A: 4 whole faculties. One to design the new bulb, one to manufacture and test it out, one to write a proposal on it and one to market it. All because they don’t wanna get scolded by their GP teacher who yell at them for not doing the CIP work.
Q: How many HCJC students does it take to change a light bulb?
A: The whole school. To compete with RJC.
Q: How many VJC students does it take to change a light bulb?
A: The whole school. One student to screw it inand the rest to cheer and wave flags and banners to give him/her support.
Q: How many NJC students does it take to change a light bulb?
A: None. They can study without light.
Q: How many TJC students does it take to change a light bulb?
A: None.
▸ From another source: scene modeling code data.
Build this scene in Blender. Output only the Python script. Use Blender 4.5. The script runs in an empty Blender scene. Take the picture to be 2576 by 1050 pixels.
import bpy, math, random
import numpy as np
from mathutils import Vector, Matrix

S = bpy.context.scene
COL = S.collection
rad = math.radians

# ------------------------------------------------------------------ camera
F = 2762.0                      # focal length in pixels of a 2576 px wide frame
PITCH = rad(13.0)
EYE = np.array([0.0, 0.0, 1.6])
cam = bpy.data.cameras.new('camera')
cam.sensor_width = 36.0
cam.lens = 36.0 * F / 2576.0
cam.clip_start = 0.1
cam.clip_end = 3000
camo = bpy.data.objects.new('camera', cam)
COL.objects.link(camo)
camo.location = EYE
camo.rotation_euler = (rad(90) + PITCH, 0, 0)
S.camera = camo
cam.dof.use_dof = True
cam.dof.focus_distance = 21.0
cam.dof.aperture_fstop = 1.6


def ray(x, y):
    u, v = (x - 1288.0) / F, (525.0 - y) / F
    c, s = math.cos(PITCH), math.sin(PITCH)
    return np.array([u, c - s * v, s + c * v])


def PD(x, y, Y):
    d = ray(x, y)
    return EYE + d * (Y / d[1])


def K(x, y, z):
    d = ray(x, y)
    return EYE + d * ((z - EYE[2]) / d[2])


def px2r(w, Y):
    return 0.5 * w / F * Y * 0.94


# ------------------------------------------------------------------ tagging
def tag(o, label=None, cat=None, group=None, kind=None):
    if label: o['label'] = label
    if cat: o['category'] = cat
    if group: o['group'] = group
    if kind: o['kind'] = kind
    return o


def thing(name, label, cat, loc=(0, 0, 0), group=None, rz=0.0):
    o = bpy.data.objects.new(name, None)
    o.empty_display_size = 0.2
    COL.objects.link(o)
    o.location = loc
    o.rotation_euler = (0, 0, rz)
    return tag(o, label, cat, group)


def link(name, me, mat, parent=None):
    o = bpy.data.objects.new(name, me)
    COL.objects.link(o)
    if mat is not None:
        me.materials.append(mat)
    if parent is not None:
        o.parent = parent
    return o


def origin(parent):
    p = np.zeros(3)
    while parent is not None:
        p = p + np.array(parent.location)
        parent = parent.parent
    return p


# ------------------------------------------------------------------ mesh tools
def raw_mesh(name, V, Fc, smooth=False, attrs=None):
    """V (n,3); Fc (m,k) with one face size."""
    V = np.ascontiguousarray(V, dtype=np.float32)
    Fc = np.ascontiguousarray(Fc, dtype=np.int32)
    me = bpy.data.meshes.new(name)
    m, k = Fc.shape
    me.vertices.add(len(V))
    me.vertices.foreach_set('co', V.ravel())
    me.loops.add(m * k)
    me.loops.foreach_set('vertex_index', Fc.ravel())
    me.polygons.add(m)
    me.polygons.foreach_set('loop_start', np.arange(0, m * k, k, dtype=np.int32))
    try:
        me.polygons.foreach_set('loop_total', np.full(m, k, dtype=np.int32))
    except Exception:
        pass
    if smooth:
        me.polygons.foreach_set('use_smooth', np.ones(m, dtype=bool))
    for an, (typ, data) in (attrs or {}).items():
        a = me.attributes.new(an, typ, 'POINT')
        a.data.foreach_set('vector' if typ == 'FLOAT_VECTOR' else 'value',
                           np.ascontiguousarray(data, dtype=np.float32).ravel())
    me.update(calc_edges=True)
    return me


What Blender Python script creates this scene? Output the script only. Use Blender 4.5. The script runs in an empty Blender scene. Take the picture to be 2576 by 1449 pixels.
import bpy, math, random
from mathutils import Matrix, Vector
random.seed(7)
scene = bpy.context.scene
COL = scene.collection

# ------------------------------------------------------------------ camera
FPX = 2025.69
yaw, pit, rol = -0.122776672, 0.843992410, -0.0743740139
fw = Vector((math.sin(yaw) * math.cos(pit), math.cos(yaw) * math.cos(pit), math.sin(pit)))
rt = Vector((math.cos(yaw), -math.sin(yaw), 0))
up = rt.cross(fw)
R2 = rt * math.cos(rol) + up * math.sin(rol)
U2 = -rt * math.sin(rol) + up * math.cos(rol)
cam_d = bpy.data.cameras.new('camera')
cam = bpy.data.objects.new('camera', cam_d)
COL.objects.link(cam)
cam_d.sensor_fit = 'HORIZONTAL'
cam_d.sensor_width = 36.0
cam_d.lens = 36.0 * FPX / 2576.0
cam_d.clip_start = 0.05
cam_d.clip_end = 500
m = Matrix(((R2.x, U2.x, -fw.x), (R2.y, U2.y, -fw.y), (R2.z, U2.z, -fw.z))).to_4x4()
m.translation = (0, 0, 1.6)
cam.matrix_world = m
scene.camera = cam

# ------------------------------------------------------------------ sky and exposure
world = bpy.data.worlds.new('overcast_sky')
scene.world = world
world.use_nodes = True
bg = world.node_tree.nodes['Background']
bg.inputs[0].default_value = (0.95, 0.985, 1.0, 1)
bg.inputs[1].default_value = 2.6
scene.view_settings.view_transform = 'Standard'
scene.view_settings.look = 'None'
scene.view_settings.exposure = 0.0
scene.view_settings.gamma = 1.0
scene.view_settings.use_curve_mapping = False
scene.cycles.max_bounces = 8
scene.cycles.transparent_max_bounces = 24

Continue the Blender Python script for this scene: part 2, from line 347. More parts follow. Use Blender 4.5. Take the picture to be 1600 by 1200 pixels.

They think they are already very bright.
Q: How many AJC students does it take to change a light bulb?
A: They’re too busy trying to squeeze into the 'top 5'
Q: How many ACJC students does it take to change a light bulb?
A: None. They rather use all their money to employ YJC to do it for them.
Q: How many YJC students does it take to change a light bulb?
A: One. Only the teacher who tells them what a light bulb is in the first place and to demonstrate how to change the light bulb (by fixing it). (He gets paid and pray that he’s not sued by CMPB.)
Q: How many CJC students does it take to change a light bulb?
A: They’d prefer it to be darker. (Hmmmm…*raises eye-brows* )
Q: How many JJC students does it take to change a light bulb?
A: None. Their physics is so bad that they made their macho male physics teacher cry.
Q: How many TPJC students does it take to change a light bulb?
A: None. Would they even bother?
Q: How many SAJC students does it take to change a light bulb?
A: None. They believe in praying for it.
Q: How many NYJC students does it take to change a light bulb?
A: None. They are still using oil lamps.
Q: How many SRJC students does it take to change a light bulb?
A: Huh, what litebarb?
Q: How many MJC students does it take to change a light bulb?
A: None. They are too busy trying to get promoted.
Q: How many IJC students does it take to change a light bulb?
A: None. They are Innovians. They’ll find ways out of the dark.